— begin Supplied material —

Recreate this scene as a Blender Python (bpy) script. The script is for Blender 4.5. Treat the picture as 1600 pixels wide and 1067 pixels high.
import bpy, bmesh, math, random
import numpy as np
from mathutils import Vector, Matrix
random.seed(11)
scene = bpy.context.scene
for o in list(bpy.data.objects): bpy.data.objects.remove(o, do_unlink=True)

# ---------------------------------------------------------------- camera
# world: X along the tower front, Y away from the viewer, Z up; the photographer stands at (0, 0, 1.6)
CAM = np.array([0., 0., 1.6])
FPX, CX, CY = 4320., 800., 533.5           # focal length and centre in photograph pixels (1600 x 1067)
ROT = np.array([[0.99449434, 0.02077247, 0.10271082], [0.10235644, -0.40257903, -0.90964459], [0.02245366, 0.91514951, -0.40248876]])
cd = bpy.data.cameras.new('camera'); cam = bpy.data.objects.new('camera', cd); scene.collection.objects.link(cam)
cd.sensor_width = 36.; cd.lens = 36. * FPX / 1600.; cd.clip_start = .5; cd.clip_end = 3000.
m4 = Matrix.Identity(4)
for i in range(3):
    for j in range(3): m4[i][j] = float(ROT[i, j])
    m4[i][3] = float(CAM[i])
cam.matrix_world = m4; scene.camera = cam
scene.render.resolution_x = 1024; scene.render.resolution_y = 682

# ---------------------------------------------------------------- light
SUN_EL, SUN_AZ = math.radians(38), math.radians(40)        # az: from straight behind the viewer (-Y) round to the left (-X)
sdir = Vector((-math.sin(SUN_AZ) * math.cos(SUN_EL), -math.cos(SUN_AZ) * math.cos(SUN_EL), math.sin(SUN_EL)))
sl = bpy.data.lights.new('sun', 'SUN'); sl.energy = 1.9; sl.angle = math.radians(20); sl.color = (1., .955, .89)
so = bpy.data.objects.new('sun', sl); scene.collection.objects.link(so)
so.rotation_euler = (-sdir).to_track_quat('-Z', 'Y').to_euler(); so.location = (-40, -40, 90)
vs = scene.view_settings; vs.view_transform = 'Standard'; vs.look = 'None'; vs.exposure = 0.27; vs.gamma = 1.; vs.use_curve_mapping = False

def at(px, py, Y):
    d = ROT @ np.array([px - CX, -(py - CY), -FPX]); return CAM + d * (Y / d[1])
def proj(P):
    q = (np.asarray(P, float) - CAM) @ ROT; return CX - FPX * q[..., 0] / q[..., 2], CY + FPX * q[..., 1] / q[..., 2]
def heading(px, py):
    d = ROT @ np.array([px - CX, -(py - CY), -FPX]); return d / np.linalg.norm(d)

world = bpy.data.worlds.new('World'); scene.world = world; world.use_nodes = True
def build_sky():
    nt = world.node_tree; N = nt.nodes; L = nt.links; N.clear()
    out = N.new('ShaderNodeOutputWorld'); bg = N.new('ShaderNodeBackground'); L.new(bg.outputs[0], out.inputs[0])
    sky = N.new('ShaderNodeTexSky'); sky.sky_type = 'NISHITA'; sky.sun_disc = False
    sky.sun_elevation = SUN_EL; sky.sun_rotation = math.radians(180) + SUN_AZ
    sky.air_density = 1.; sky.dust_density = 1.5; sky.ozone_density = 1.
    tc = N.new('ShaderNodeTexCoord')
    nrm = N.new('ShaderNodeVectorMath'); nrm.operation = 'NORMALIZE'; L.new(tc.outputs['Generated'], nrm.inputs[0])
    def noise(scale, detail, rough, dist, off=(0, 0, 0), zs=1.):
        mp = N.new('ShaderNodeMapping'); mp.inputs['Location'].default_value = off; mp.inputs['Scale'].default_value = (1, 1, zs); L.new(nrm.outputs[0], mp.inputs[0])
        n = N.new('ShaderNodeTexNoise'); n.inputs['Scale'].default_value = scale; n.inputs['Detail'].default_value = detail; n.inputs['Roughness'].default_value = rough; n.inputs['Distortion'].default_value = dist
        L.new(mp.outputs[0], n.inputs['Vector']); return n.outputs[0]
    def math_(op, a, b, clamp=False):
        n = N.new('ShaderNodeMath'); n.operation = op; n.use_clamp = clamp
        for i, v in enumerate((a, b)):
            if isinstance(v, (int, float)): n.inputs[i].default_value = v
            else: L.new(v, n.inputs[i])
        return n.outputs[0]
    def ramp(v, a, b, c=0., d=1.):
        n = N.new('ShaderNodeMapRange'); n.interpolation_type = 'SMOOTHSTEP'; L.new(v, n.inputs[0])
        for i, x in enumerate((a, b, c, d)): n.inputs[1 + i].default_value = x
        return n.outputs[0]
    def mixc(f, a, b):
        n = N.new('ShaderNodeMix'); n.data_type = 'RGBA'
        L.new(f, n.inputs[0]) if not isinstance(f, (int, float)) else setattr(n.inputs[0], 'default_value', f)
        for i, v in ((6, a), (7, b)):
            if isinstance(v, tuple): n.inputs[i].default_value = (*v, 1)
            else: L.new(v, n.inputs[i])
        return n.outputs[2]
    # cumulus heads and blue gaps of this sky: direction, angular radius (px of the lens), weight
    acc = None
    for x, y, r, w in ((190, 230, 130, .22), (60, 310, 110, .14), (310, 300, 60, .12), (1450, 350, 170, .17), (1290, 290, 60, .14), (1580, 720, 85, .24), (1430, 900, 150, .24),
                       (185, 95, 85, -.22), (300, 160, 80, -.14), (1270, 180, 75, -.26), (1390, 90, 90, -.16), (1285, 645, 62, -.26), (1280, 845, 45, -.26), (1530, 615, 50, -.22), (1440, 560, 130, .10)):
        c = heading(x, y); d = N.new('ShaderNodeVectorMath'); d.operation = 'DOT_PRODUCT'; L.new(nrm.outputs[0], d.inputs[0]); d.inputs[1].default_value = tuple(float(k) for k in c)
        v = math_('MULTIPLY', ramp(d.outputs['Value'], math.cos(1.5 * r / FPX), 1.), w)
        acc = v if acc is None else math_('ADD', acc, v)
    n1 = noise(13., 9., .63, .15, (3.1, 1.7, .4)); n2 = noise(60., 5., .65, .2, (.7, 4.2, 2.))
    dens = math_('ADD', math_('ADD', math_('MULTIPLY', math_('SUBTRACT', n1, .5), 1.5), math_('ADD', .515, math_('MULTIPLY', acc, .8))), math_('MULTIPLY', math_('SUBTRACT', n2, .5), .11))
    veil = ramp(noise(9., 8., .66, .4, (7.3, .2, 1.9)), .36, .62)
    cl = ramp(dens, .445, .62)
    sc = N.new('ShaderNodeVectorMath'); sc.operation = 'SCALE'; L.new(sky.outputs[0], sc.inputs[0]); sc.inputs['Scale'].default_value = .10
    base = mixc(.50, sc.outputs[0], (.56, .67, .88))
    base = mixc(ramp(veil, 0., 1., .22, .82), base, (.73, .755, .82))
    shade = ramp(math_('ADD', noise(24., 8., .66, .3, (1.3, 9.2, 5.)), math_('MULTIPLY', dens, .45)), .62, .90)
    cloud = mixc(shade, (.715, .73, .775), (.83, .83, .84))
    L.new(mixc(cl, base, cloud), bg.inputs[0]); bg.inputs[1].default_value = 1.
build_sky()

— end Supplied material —

Everything from the first line above through the line that contains "scene.render.resolution_x = 1024;" should be duplicated exactly, please, and nothing beyond it.

Exercise result »
Recreate this scene as a Blender Python (bpy) script. The script is for Blender 4.5. Treat the picture as 1600 pixels wide and 1067 pixels high.
import bpy, bmesh, math, random
import numpy as np
from mathutils import Vector, Matrix
random.seed(11)
scene = bpy.context.scene
for o in list(bpy.data.objects): bpy.data.objects.remove(o, do_unlink=True)

# ---------------------------------------------------------------- camera
# world: X along the tower front, Y away from the viewer, Z up; the photographer stands at (0, 0, 1.6)
CAM = np.array([0., 0., 1.6])
FPX, CX, CY = 4320., 800., 533.5           # focal length and centre in photograph pixels (1600 x 1067)
ROT = np.array([[0.99449434, 0.02077247, 0.10271082], [0.10235644, -0.40257903, -0.90964459], [0.02245366, 0.91514951, -0.40248876]])
cd = bpy.data.cameras.new('camera'); cam = bpy.data.objects.new('camera', cd); scene.collection.objects.link(cam)
cd.sensor_width = 36.; cd.lens = 36. * FPX / 1600.; cd.clip_start = .5; cd.clip_end = 3000.
m4 = Matrix.Identity(4)
for i in range(3):
    for j in range(3): m4[i][j] = float(ROT[i, j])
    m4[i][3] = float(CAM[i])
cam.matrix_world = m4; scene.camera = cam
scene.render.resolution_x = 1024; scene.render.resolution_y = 682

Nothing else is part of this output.